Альберт не видит смысла поднимать шум из-за этого соглашения. В конце концов, для Па она и правда приемная дочь – совсем другое дело, не то что кровная родня. Да и велика ли важность, в какой машине ехать и включили ли тебя в какой-то список на открытке? Если понадобится, об этом можно поговорить и потом, но сейчас явно не время. На поминках Альберт охотно беседует с другими и задерживается дольше необходимого, а Лин тем временем неловко бродит между столами с бутербродами и спрашивает себя, когда лучше уйти.
Для Лин яснее ясного, что браку их настал конец: она изменилась, а Альберт – нет. В просторном доме, который они купили, чтобы держаться подальше друг от друга, муж и жена избегают сталкиваться, и у каждого свое расписание. Лин давно хотела разобраться с важными вопросами, познакомиться с новыми людьми, но Альберт – человек привычки, косный, его представления о жизни давно устоялись. Он не понимает, к чему все усложнять и почему бы не жить как прежде, в самом начале.

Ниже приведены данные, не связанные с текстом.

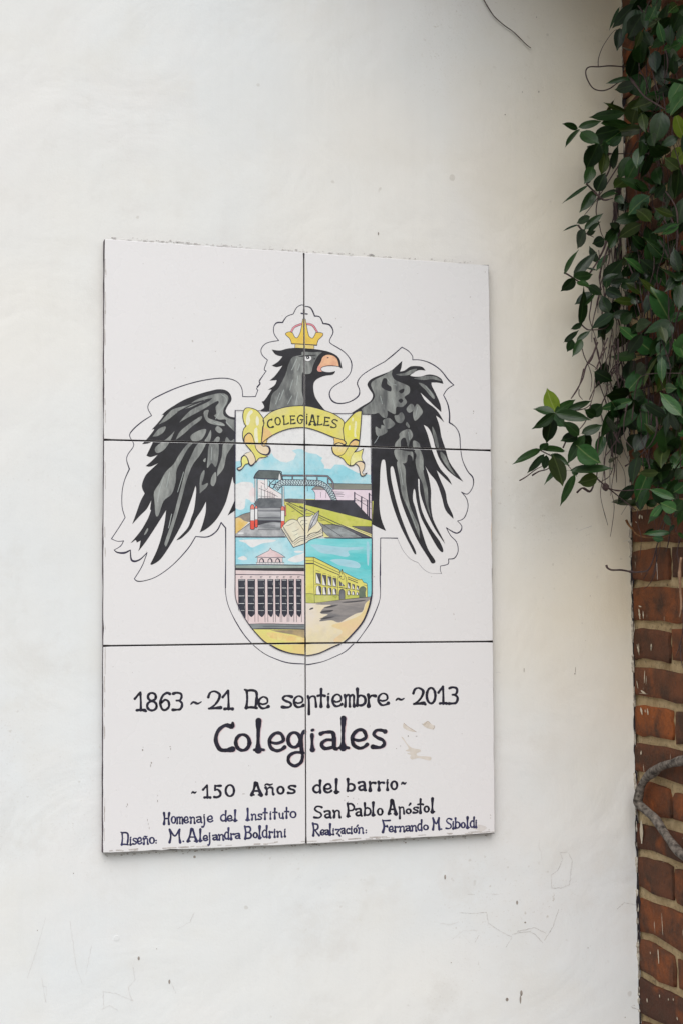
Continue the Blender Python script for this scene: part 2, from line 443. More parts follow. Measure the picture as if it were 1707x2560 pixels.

В 1980 году он съезжает из дома и снимает квартиру неподалеку, а Лин остается с младшим сыном; супруги планируют продать свою чудесную виллу, которая стоит на V-образном стыке двух дорог.
Итак, Лин сорок семь, она развелась и начинает все с чистого листа. До замужества она была дипломированным социальным работником, но лишь теперь, в начале 1980-х, Лин выходит на полный рабочий день. Она поступает в Эйндховенскую социальную службу и, когда вилла наконец продана, покупает скромный домик в более оживленной части города. Это жилой квартал «Белая деревня», спроектированный в 1930-х Виллемом Дюдоком, где шумные детские площадки соседствуют с изящными террасами в стиле ар-деко. На причудливые окошки, украшающие длинные ряды одинаковых парадных дверей, соседи лепят желтые наклейки «Ядерная энергия? Нет, спасибо». Дух квартала напоминает и ту жизнь, которую Лин вела с Альбертом, и теплую атмосферу людного, шумного и беспорядочного дома, памятную ей по детству в Дордте. Новая жизнь Лин тоже не обходится без трудностей: ее работа в семьях непроста, у детей Лин с возрастом тоже возникают проблемы. Однако эту жизнь она выбрала сама и впервые за десять лет ощущает себя на своем месте.